Snapshots by Gloria Freeland - Sept. 25, 2009



Love, loss and longing

I was among the first in line to buy tickets when David Littrell invited Gold Orchestra members and their families to attend last Tuesday night's concert featuring Jay Ungar and Molly Mason with the Kansas State University Orchestra. Ungar, who is from New York, but graduated in anthropology from K-State in the 1960s, has appeared, with Mason, on PBS's "Great Performances" and on Garrison Keillor's "Prairie Home Companion. Both are renowned fiddle players.

Ungar is best known for his composition of the hauntingly beautiful song, "Ashokan Farewell." It was originally written as a waltz at the end of one of his and Mason's "Fiddle and Dance" summer music camps, located at the State University of New York New Paltz Ashokan Field Campus.

"It was a moment of deep emotion after the summer camps at Ashokan had ended," Ungar states on the PBS Web site. "It was the third summer . . . And it had been such a deeply moving experience and the community of people and the feeling of unity that we had had through music, and being away from the regular world was so important to me that when I'd gotten home, I had a sense of loss and longing; and I was looking for a Scottish lament . . . And I couldn't think of one, so I just started playing, and this tune came out. And it brought me to tears. And every time I played the beginning of it, for months afterward, I was brought to tears."

I first heard "Ashokan Farewell" nearly 20 years ago when husband Art and I were watching Ken Burns' Civil War series on PBS. The song was woven throughout the nine-part documentary that used old photos, music, letters, diary entries and narration to tell the story of what Burns describes as "the greatest event in American history - where, paradoxically, in order to become one, we had to tear ourselves in two."

I've heard the song many times since 1990, but it never fails to elicit strong emotions in me.

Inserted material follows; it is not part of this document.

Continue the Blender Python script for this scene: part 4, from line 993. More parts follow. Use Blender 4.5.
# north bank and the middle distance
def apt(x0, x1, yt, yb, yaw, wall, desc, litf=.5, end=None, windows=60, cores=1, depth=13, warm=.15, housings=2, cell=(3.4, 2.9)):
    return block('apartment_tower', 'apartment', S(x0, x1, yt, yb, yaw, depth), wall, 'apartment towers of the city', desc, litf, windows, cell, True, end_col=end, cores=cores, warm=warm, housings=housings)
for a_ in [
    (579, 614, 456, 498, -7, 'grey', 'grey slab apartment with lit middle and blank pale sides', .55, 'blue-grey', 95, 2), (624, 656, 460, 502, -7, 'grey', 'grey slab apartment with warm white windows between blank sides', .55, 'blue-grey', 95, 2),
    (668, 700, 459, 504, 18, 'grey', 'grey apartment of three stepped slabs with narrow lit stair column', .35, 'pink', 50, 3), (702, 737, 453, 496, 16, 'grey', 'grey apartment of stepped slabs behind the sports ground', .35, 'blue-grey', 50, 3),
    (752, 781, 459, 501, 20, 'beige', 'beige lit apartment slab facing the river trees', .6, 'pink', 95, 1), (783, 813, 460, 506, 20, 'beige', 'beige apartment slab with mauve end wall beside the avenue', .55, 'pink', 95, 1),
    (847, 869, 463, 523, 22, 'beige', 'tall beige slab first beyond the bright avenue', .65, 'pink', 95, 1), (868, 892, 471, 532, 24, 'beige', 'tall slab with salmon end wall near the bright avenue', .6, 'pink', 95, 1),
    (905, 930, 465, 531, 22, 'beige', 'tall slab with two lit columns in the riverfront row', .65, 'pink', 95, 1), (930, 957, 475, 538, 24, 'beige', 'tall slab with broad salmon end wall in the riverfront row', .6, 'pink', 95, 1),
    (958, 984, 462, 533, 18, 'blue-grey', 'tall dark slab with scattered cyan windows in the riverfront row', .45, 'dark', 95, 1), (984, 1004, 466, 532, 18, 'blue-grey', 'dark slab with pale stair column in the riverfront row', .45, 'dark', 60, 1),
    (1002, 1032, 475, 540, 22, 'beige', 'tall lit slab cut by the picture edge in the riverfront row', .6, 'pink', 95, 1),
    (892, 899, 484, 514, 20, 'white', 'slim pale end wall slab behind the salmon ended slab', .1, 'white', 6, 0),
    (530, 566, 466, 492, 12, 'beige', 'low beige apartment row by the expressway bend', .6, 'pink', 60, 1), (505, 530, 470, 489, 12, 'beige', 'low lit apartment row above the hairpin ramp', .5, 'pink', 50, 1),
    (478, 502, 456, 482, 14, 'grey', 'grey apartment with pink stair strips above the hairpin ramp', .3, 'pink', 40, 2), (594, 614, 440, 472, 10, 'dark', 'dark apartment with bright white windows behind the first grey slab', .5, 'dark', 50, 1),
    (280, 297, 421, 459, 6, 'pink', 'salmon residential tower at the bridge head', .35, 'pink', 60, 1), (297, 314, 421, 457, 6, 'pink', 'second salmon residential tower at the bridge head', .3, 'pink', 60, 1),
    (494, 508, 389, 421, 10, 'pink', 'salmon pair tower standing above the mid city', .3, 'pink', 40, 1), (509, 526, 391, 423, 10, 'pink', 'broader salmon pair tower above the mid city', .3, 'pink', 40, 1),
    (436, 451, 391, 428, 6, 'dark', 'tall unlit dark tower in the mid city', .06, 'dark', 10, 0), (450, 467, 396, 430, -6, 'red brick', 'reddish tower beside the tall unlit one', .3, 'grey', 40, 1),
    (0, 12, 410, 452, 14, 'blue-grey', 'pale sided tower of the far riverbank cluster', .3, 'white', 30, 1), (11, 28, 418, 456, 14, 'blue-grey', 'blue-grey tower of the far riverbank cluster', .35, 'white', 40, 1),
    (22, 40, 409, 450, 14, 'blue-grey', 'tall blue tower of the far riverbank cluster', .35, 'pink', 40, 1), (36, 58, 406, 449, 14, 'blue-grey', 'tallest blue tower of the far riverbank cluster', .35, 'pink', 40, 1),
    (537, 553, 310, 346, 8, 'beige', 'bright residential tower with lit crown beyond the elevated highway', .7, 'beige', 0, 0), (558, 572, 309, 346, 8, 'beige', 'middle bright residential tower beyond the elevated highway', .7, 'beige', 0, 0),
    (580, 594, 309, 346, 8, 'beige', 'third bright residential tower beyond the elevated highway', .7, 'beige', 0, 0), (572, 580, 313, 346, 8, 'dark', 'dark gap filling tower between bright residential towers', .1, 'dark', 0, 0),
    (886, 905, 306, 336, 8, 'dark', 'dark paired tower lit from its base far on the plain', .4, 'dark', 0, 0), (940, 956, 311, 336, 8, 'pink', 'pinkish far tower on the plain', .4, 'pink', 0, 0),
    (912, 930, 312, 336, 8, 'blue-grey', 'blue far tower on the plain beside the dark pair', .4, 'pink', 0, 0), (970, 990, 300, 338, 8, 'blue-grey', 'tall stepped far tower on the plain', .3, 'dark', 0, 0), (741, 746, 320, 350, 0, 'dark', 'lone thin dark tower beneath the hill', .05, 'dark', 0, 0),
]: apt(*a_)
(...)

When I accompanied Uncle Stan and Aunt Kay to Washington, D.C. in the fall of 2004 to see the World War II memorial, the song was being played over loudspeakers at the Lincoln Memorial. Stan, Kay and I were there because Stan had served in the Pacific Theater in World War II and we wanted to see the newly-dedicated memorial. The day we were at The Mall, hundreds of flag-draped cardboard "coffins" - each representing someone who had died in the war in Iraq - lined the grass along the reflecting pool. But the song, for me, was a lament for all those who died serving their country, no matter the conflict.

I think the music is so powerful because it evokes a certain bittersweet feeling - a feeling of something gained and something lost. Last month, I heard it played at a wedding and felt those same emotions. While a wedding is certainly a happy occasion, it also has a touch of sadness because the beginning of a new family can only occur when the couple leaves their parents' homes.

Ungar said he's played "Ashokan Farewell" hundreds or maybe even thousands of times. Before playing it Tuesday night, he compared what was happening in the nation in the late 1850s and early 1860s with what is happening today. An economic depression then was followed by a civil war. He said he hoped such a conflict won't be repeated today, even though the nation is experiencing an economic depression and people of different political beliefs are becoming increasingly polarized.

"People wonder, you know, 'How can you not tire of it, or still play it with feeling?'" he said. "And I feel lucky that this is a tune that I've become known for, because I love it so much. And I receive letters every week, still, from people who have personal stories of how it's affected them. So, for me - I might not play it for myself now - but I know I'm playing it for somebody who cares about it out there; and that's what makes it possible to continue playing it - and playing it like I mean it."

Ungar and Mason played "Ashokan Farewell" to wrap up the performance Tuesday. As the familiar song filled the auditorium, my eyes filled with tears as they often had before. Ungar, Mason and the K-State Orchestra played it like they meant it.